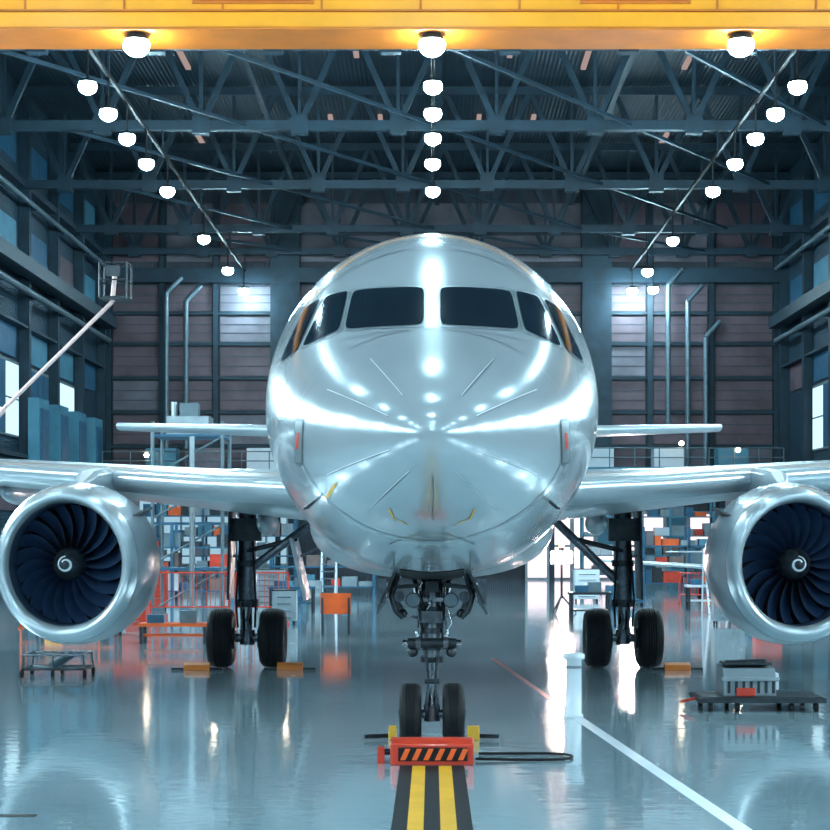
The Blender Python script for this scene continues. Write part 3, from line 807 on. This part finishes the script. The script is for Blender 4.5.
# parked light aircraft
P=empty('parked_light_aircraft')
o=MB(); rings=[]
for k in range(17):
    u=k/16; y=68+7.5*u; e=max(.02,math.sin(pi*min(1,u*1.15+.02))**.6) if u<.8 else max(.04,.45*(1-u)/.2*.8+.12)
    if u>.5: e=max(.1,1-(u-.5)*1.7)
    rings.append([(12.4+.62*e*math.sin(2*pi*i/24),y,1.7+.6*e*math.cos(2*pi*i/24)) for i in range(24)])
o.loft(rings,'white'); o.obj('body',P)
wing('wings',[(12.4-5.6,70.5,1.1,1.65,.12),(12.4-5,70.4,1.2,1.6,.12),(12.4,70,1.9,1.3,.13),(12.4+5,70.4,1.2,1.6,.12),(12.4+5.6,70.5,1.1,1.65,.12)],'white',P)
wing('tailplane',[(12.4-2.1,74.6,.7,1.95,.1),(12.4-1.9,74.5,.8,1.95,.1),(12.4+1.9,74.5,.8,1.95,.1),(12.4+2.1,74.6,.7,1.95,.1)],'white',P)
o=MB(); o.bx(12.35,12.45,74.3,75.3,1.8,3.2,'white'); o.cyl((12.4,67.7,1.7),(12.4,68.1,1.7),.05,'red',r2=.2); o.bx(12.34,12.46,67.82,67.87,.8,2.6,'dark')
for x,y in ((12.4,69),(11.2,71.2),(13.6,71.2)):
    o.cyl((x,y,.25),(x,y,1.4),.05,'gear',seg=8); tyre(o,x,y,.25,.25,.16)
o.bx(11.95,12.85,69.3,70.6,2.0,2.32,'glass'); o.obj('fin_and_gear',P)
for x,y in ((9.3,57),(-4.6,70)):
    o=MB()
    for s_ in (0,.6): o.beam((x+s_,y,0),(x+s_,y+1.2,2.2),.06,'white'); o.beam((x+s_,y+1.6,0),(x+s_,y+1.25,2.2),.05,'white')
    for i in range(7): o.bx(x,x+.6,y+.1+i*.16,y+.25+i*.16,.25+i*.3,.29+i*.3,'pipe')
    o.obj('step_ladder')

# ------------------------------------------------------------------ world, camera
w=bpy.data.worlds.new('hangar_world'); S.world=w; w.use_nodes=True
bg=w.node_tree.nodes['Background']; bg.inputs[0].default_value=(.35,.5,.62,1); bg.inputs[1].default_value=.4
cam=bpy.data.cameras.new('camera'); co=bpy.data.objects.new('camera',cam); S.collection.objects.link(co)
co.location=(0,0,2.56); co.rotation_euler=(pi/2,0,0)
cam.sensor_width=36; cam.lens=1701/830*36; cam.shift_x=-17/830; cam.shift_y=123/830; cam.clip_end=400; cam.clip_start=.1
S.camera=co
S.view_settings.view_transform='Standard'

^^^^

WHAT TO PRODUCE: Quote the listing above in full, except for the pictures.

RESULT OF THIS EXERCISE:
The Blender Python script for this scene continues. Write part 3, from line 807 on. This part finishes the script. The script is for Blender 4.5.
# parked light aircraft
P=empty('parked_light_aircraft')
o=MB(); rings=[]
for k in range(17):
    u=k/16; y=68+7.5*u; e=max(.02,math.sin(pi*min(1,u*1.15+.02))**.6) if u<.8 else max(.04,.45*(1-u)/.2*.8+.12)
    if u>.5: e=max(.1,1-(u-.5)*1.7)
    rings.append([(12.4+.62*e*math.sin(2*pi*i/24),y,1.7+.6*e*math.cos(2*pi*i/24)) for i in range(24)])
o.loft(rings,'white'); o.obj('body',P)
wing('wings',[(12.4-5.6,70.5,1.1,1.65,.12),(12.4-5,70.4,1.2,1.6,.12),(12.4,70,1.9,1.3,.13),(12.4+5,70.4,1.2,1.6,.12),(12.4+5.6,70.5,1.1,1.65,.12)],'white',P)
wing('tailplane',[(12.4-2.1,74.6,.7,1.95,.1),(12.4-1.9,74.5,.8,1.95,.1),(12.4+1.9,74.5,.8,1.95,.1),(12.4+2.1,74.6,.7,1.95,.1)],'white',P)
o=MB(); o.bx(12.35,12.45,74.3,75.3,1.8,3.2,'white'); o.cyl((12.4,67.7,1.7),(12.4,68.1,1.7),.05,'red',r2=.2); o.bx(12.34,12.46,67.82,67.87,.8,2.6,'dark')
for x,y in ((12.4,69),(11.2,71.2),(13.6,71.2)):
    o.cyl((x,y,.25),(x,y,1.4),.05,'gear',seg=8); tyre(o,x,y,.25,.25,.16)
o.bx(11.95,12.85,69.3,70.6,2.0,2.32,'glass'); o.obj('fin_and_gear',P)
for x,y in ((9.3,57),(-4.6,70)):
    o=MB()
    for s_ in (0,.6): o.beam((x+s_,y,0),(x+s_,y+1.2,2.2),.06,'white'); o.beam((x+s_,y+1.6,0),(x+s_,y+1.25,2.2),.05,'white')
    for i in range(7): o.bx(x,x+.6,y+.1+i*.16,y+.25+i*.16,.25+i*.3,.29+i*.3,'pipe')
    o.obj('step_ladder')

# ------------------------------------------------------------------ world, camera
w=bpy.data.worlds.new('hangar_world'); S.world=w; w.use_nodes=True
bg=w.node_tree.nodes['Background']; bg.inputs[0].default_value=(.35,.5,.62,1); bg.inputs[1].default_value=.4
cam=bpy.data.cameras.new('camera'); co=bpy.data.objects.new('camera',cam); S.collection.objects.link(co)
co.location=(0,0,2.56); co.rotation_euler=(pi/2,0,0)
cam.sensor_width=36; cam.lens=1701/830*36; cam.shift_x=-17/830; cam.shift_y=123/830; cam.clip_end=400; cam.clip_start=.1
S.camera=co
S.view_settings.view_transform='Standard'